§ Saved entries
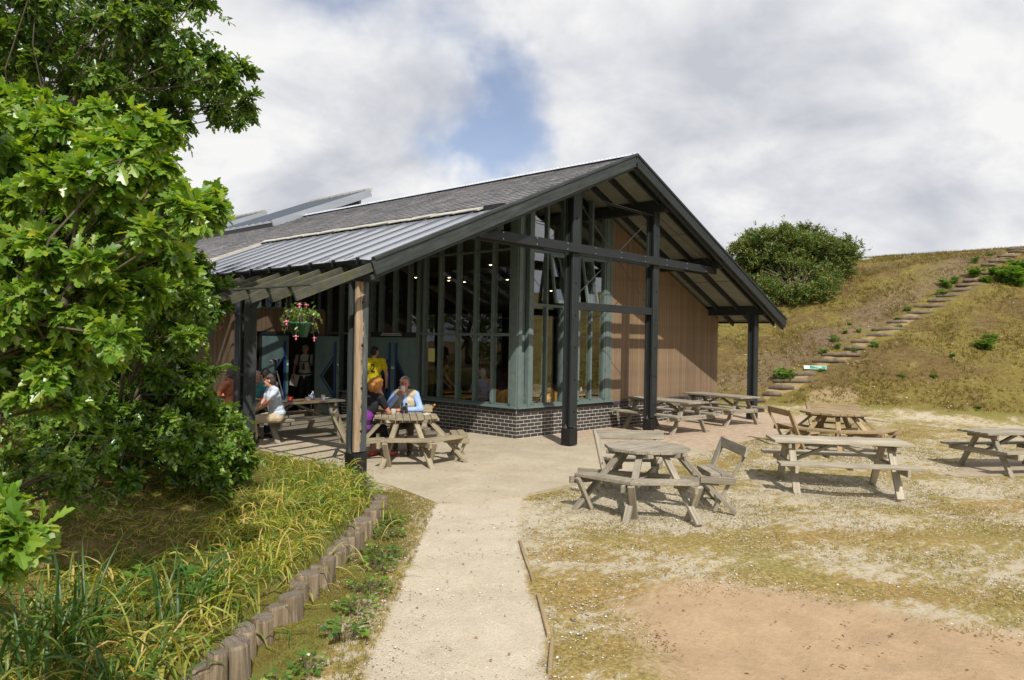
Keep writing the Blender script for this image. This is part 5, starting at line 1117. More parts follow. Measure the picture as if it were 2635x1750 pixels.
bp_ = person('hiker with sun hat and backpack straps standing in the dark doorway', (-.42, 7.25, .012), R(-132) - math.pi / 2, bj, M['c_grey'], M['c_dark'], 'khaki', 'black_rubber', 'short', 0, 'skin_red', V3(0, 1, -.05), 'cap', 1.12)
for s in (-1, 1): obj('rucksack_strap', MB().path([V3(s * .12, -.1, 1.52), V3(s * .13, .02, 1.56), V3(s * .13, .165, 1.38), V3(s * .17, .15, 1.18), V3(s * .17, 0, 1.1)], [.022] * 5, 6), M['black_rubber'], bp_)
obj('chest_strap', MB().path([V3(-.13, .175, 1.36), V3(0, .19, 1.35), V3(.13, .175, 1.36)], [.012] * 3, 6), M['black_rubber'], bp_)
obj('waist_belt', MB().path([V3(-.18, .1, 1.05), V3(-.08, .2, 1.03), V3(.08, .2, 1.03), V3(.18, .1, 1.05)], [.022] * 4, 6), M['black_rubber'], bp_)
rk = MB(); rk.capsule(V3(0, -.24, 1.1), V3(0, -.24, 1.45), .15, .13); remesh('rucksack', rk, M['c_navy'], bp_, .015)
binoculars(held(bp_, V3(.0, .21, 1.14)), R(48), 'dark binoculars hanging on the chest of the hiker in the doorway')
o = obj('newspaper', MB().box(-.02, .02, -.10, .10, 0, .3), M['c_grey'], None, loc=held(bp_, V3(.27, .2, .72)), rot=(.25, 0, R(48))); tag(o, 'folded grey newspaper carried by the hiker in the doorway', 'newspaper')
# people inside
GI = 'people inside the cafe'
person('white-haired person in a striped blue shirt seated inside behind the porch glazing', (1.42, 2.42, 0), R(55) - math.pi / 2, pose_sit(.02), M['c_stripe'], M['c_navy'], 'hair_silver', 'black_rubber', 'long', 0, 'skin', V3(.1, 1, -.3), 'short', 1.1, None, GI, .014)
person('person in an orange shirt bending over a table inside the cafe', (1.85, 2.35, 0), R(145) - math.pi / 2, pose_sit(.28), M['c_orange'], M['c_navy'], 'hair_grey', 'black_rubber', 'long', 0, 'skin', V3(0, 1, -.6), 'short', 1.05, None, GI, .014)
ij = pose_stand(1.65, chest=V3(0, .16, 1.22), neck=V3(0, .3, 1.34), head=V3(0, .38, 1.42), sL=V3(-.18, .24, 1.3), sR=V3(.18, .24, 1.3), eL=V3(-.24, .38, 1.06), eR=V3(.24, .38, 1.06), wL=V3(-.2, .55, .9), wR=V3(.2, .55, .9))
person('person in an olive patterned top stooping over a table behind the yellow notice', (.95, 3.75, 0), R(-20) - math.pi / 2, ij, M['c_olive'], M['c_dark'], 'hair_dark', 'black_rubber', 'short', 0, 'skin', V3(0, 1, -.5), 'thick', 1.05, None, GI, .014)
# ------------------------------------------------------------------ small things on and around the tables
zt_ = .726
o = thing('tray', 'orange-brown tray on the porch table holding a cup and a pot', 'tray', (-2.98, 2.97, zt_), .02); obj('tray_base', MB().box(-.21, .21, -.14, .14, 0, .008), M['tray'], o, bevel=.003)
for a in ((-.21, .21, -.14, -.13), (-.21, .21, .13, .14)): obj('rim', MB().box(*a, .008, .018), M['tray'], o)
def cupset(loc, lab):
    t = thing('teacup', lab, 'cup', loc, 0, 'mugs and cups'); obj('saucer', MB().lathe([(.03, 0), (.075, .012), (.075, .016), (.03, .006)], n=18), M['white'], t); obj('cup', MB().lathe([(.025, .006), (.045, .03), (.048, .065), (.045, .065), (.04, .03), (.001, .012)], n=18, cap=False), M['white'], t, smooth=True)
    obj('handle', MB().path([(.045, 0, .055), (.068, 0, .05), (.066, 0, .03), (.042, 0, .025)], [.005] * 4, 5), M['white'], t); return t
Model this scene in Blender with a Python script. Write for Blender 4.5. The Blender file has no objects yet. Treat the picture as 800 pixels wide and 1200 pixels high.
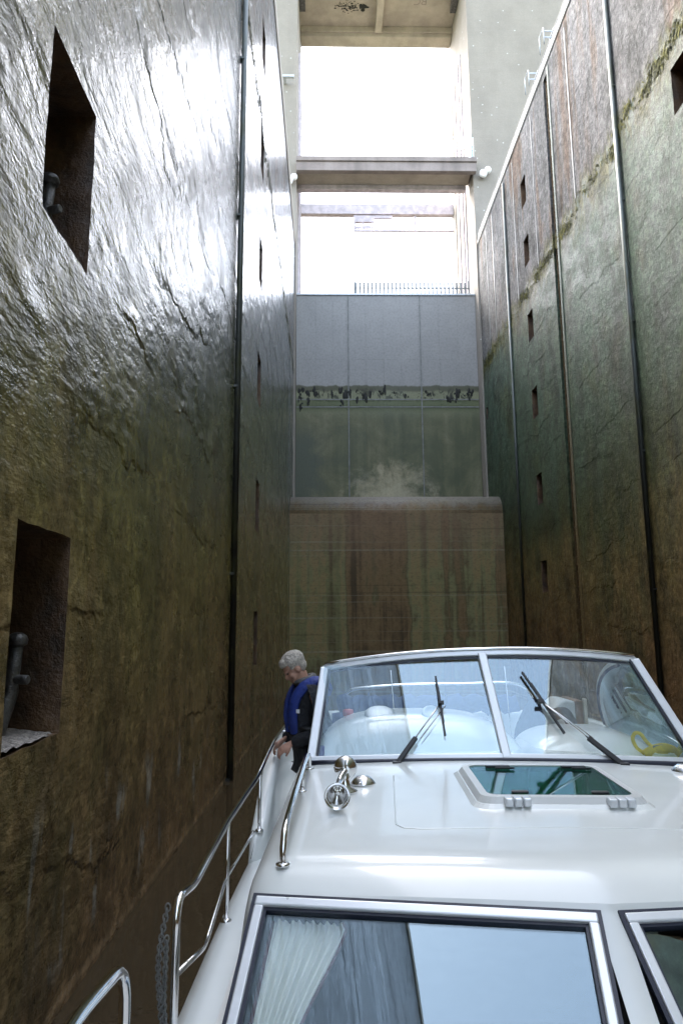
import bpy, bmesh, math, random
from mathutils import Vector, Matrix, noise as mnoise
R = math.radians
random.seed(7)
S = bpy.context.scene
COL = S.collection
ZC = 2.9                                   # eye height above the water

# ------------------------------------------------------------------ node helpers
class NT:
    def __init__(s, name):
        s.m = bpy.data.materials.new(name); s.m.use_nodes = True
        s.t = s.m.node_tree; s.n = s.t.nodes; s.b = s.n['Principled BSDF']; s.out = s.n['Material Output']
        s._obj = None
    def link(s, a, b): s.t.links.new(a, b)
    def setin(s, sock, v):
        if hasattr(v, 'is_output') or isinstance(v, bpy.types.NodeSocket): s.link(v, sock)
        elif isinstance(v, tuple) and len(v) == 3 and sock.type == 'RGBA': sock.default_value = (*v, 1)
        else: sock.default_value = v
    def obj(s):
        if not s._obj: s._obj = s.n.new('ShaderNodeTexCoord').outputs['Object']
        return s._obj
    def map(s, sc=(1, 1, 1), rot=(0, 0, 0), loc=(0, 0, 0)):
        n = s.n.new('ShaderNodeMapping'); s.link(s.obj(), n.inputs[0])
        n.inputs['Scale'].default_value = sc; n.inputs['Rotation'].default_value = rot; n.inputs['Location'].default_value = loc
        return n.outputs[0]
    def noise(s, sc=(1, 1, 1), scale=1, detail=4, rough=.55, dist=0, loc=(0, 0, 0)):
        n = s.n.new('ShaderNodeTexNoise'); s.link(s.map(sc, loc=loc), n.inputs['Vector'])
        n.inputs['Scale'].default_value = scale; n.inputs['Detail'].default_value = detail
        n.inputs['Roughness'].default_value = rough; n.inputs['Distortion'].default_value = dist
        return n.outputs['Fac']
    def voro(s, sc=(1, 1, 1), scale=1, feat='F1'):
        n = s.n.new('ShaderNodeTexVoronoi'); n.feature = feat; s.link(s.map(sc), n.inputs['Vector'])
        n.inputs['Scale'].default_value = scale
        return n.outputs['Distance']
    def axis(s, k):
        n = s.n.new('ShaderNodeSeparateXYZ'); s.link(s.obj(), n.inputs[0]); return n.outputs[k]
    def math(s, op, a, b=0.0, c=None):
        n = s.n.new('ShaderNodeMath'); n.operation = op
        s.setin(n.inputs[0], a); s.setin(n.inputs[1], b)
        if c is not None: s.setin(n.inputs[2], c)
        return n.outputs[0]
    def rng(s, v, a, b, c=0., d=1., smooth=True):
        n = s.n.new('ShaderNodeMapRange'); n.interpolation_type = 'SMOOTHSTEP' if smooth else 'LINEAR'
        s.setin(n.inputs[0], v)
        for i, x in enumerate((a, b, c, d)): n.inputs[i + 1].default_value = x
        return n.outputs[0]
    def ramp(s, fac, stops, interp='LINEAR'):
        n = s.n.new('ShaderNodeValToRGB'); s.setin(n.inputs[0], fac); cr = n.color_ramp; cr.interpolation = interp
        while len(cr.elements) < len(stops): cr.elements.new(.5)
        for e, (p, c) in zip(cr.elements, stops): e.position = p; e.color = (*c, 1)
        return n.outputs[0]
    def mix(s, f, a, b, mode='MIX'):
        n = s.n.new('ShaderNodeMix'); n.data_type = 'RGBA'; n.blend_type = mode
        s.setin(n.inputs[0], f); s.setin(n.inputs[6], a); s.setin(n.inputs[7], b)
        return n.outputs[2]
    def bump(s, h, dist=.02, strength=1., prev=None):
        n = s.n.new('ShaderNodeBump'); n.inputs['Distance'].default_value = dist; n.inputs['Strength'].default_value = strength
        s.setin(n.inputs['Height'], h)
        if prev is not None: s.link(prev, n.inputs['Normal'])
        return n.outputs[0]
    def put(s, **k):
        for a, v in k.items():
            nm = {'col': 'Base Color', 'rough': 'Roughness', 'metal': 'Metallic', 'nrm': 'Normal', 'spec': 'Specular IOR Level',
                  'ior': 'IOR', 'coat': 'Coat Weight', 'coatr': 'Coat Roughness', 'coatn': 'Coat Normal', 'sheen': 'Sheen Weight'}[a]
            s.setin(s.b.inputs[nm], v)
        return s.m

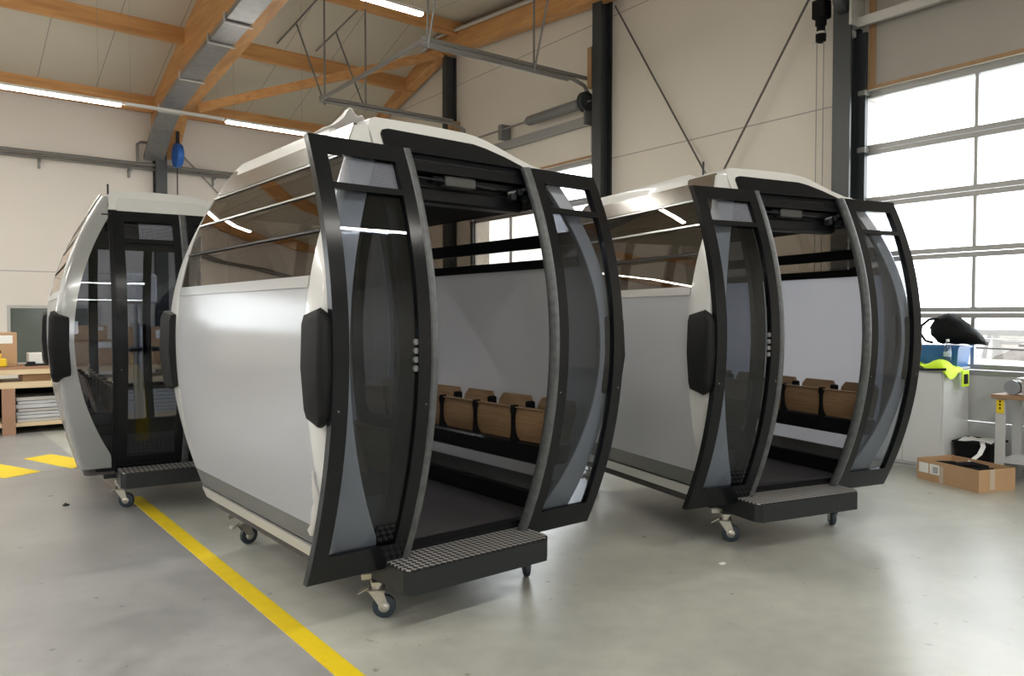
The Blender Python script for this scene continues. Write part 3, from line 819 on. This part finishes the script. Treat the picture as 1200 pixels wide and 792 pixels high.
# ------------------------------------------------------------------ lamps
M_tube = emit('lamp_tube', (1, .965, .90), 45)
def strip_lamp(x0, x1, y, z, label):
    t = thing('strip_lamp', label, 'lamp', ((x0 + x1) / 2, y, z), 0, 'strip lamps in the roof')
    h = (x1 - x0) / 2
    mb = MB(); mb.box(-h, h, -.035, .035, 0, .05, .006); obj('housing', mb, M_lightmetal, t)
    mb = MB(); mb.box(-h + .02, h - .02, -.04, .04, -.035, 0, .01); obj('light_tube', mb, M_tube, t)
    for x in (-h * .8, h * .8):
        mb = MB(); mb.tube([(x, 0, .045), (x, 0, ceil_z(y) - z)], .002, 6); obj('hanger_wire', mb, M_rod, t)
YL, ZL = 13.7, 5.0
strip_lamp(-.5, 2.98, YL, ZL, 'long lit strip lamp at the left edge below the ceiling')
strip_lamp(4.62, 6.2, YL, ZL, 'lit strip lamp just above the central cabin, right of the rafter')
strip_lamp(3.55, 5.55, 8.72, 5.58, 'lit strip lamp at the top edge, in line with the door track')
trn = thing('lamp_trunking', 'pale thin trunking joining the two strip lamps under the rafter', 'lamp trunking', (3.8, YL, ZL))
mb = MB(); mb.box(-.8, .8, -.03, .03, .0, .05, .004); obj('trunking', mb, M_lightmetal, trn)
for x in (-.7, .7):
    mb = MB(); mb.tube([(x, 0, .04), (x, 0, ceil_z(YL) - ZL)], .002, 6); obj('hanger_wire', mb, M_rod, trn)

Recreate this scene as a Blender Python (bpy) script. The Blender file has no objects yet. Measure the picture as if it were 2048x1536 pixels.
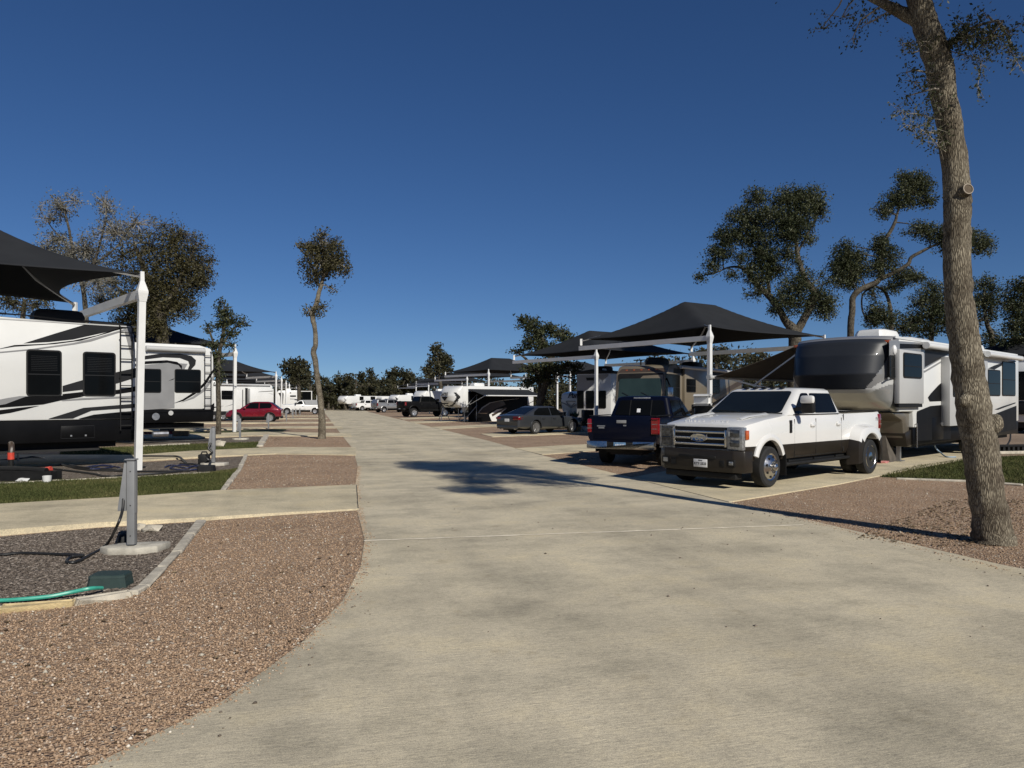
import bpy, bmesh, math, random
import numpy as np
from mathutils import Vector, Matrix
rng = np.random.default_rng(11)
random.seed(5)
SC = bpy.context.scene
COL = SC.collection
# ---------------------------------------------------------------- camera model
FPX, CX, HY, CAMH = 1500.0, 1024.0, 803.0, 1.70
def G(px, py, z=0.0):
    d = (CAMH - z) * FPX / (py - HY)
    return ((px - CX) * d / FPX, d, z)
def AT(px, py, d):
    return ((px - CX) * d / FPX, d, CAMH + (HY - py) * d / FPX)
RA = math.radians(14.5)                       # the road runs 14.5 degrees left of the view
def RD(u, v, z=0.0):
    return (u * math.cos(RA) - v * math.sin(RA), u * math.sin(RA) + v * math.cos(RA), z)
cam = bpy.data.cameras.new('camera'); camo = bpy.data.objects.new('camera', cam); COL.objects.link(camo)
camo.location = (0, 0, CAMH); camo.rotation_euler = (math.radians(90), 0, 0)
cam.sensor_width = 36; cam.lens = 36 * FPX / 2048; cam.shift_y = (HY - 768) / 2048
cam.clip_end = 4000; cam.clip_start = 0.05
SC.camera = camo
SC.view_settings.view_transform = 'Standard'; SC.view_settings.look = 'None'
SC.view_settings.exposure = 0.0; SC.view_settings.gamma = 1.0
# ---------------------------------------------------------------- light
EL = math.radians(34.0)
SUNV = Vector((0.5 * math.cos(EL), -0.866 * math.cos(EL), math.sin(EL)))
w = bpy.data.worlds.new('World'); SC.world = w; w.use_nodes = True
nt = w.node_tree; bg = nt.nodes['Background']
sky = nt.nodes.new('ShaderNodeTexSky'); sky.sky_type = 'NISHITA'; sky.sun_disc = False
sky.sun_elevation = EL; sky.sun_rotation = math.atan2(SUNV.x, SUNV.y)
sky.altitude = 1500; sky.air_density = 1.0; sky.dust_density = 0.05; sky.ozone_density = 5.0
hs = nt.nodes.new('ShaderNodeHueSaturation'); hs.inputs['Saturation'].default_value = 1.15; hs.inputs['Hue'].default_value = .507; hs.inputs['Value'].default_value = 1.02
tcw = nt.nodes.new('ShaderNodeTexCoord'); vm = nt.nodes.new('ShaderNodeVectorMath'); vm.inputs[1].default_value = (0, 0, .045)
vn = nt.nodes.new('ShaderNodeVectorMath'); vn.operation = 'NORMALIZE'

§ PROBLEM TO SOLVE
Both the line with "Model this scene" and the line with "above the water" belong in the copy, along with every line between them; set them down exactly and skip the pictures.

§ RESULT OF THIS TASK
Model this scene in Blender with a Python script. Write for Blender 4.5. The Blender file has no objects yet. Treat the picture as 800 pixels wide and 1200 pixels high.
import bpy, bmesh, math, random
from mathutils import Vector, Matrix, noise as mnoise
R = math.radians
random.seed(7)
S = bpy.context.scene
COL = S.collection
ZC = 2.9                                   # eye height above the water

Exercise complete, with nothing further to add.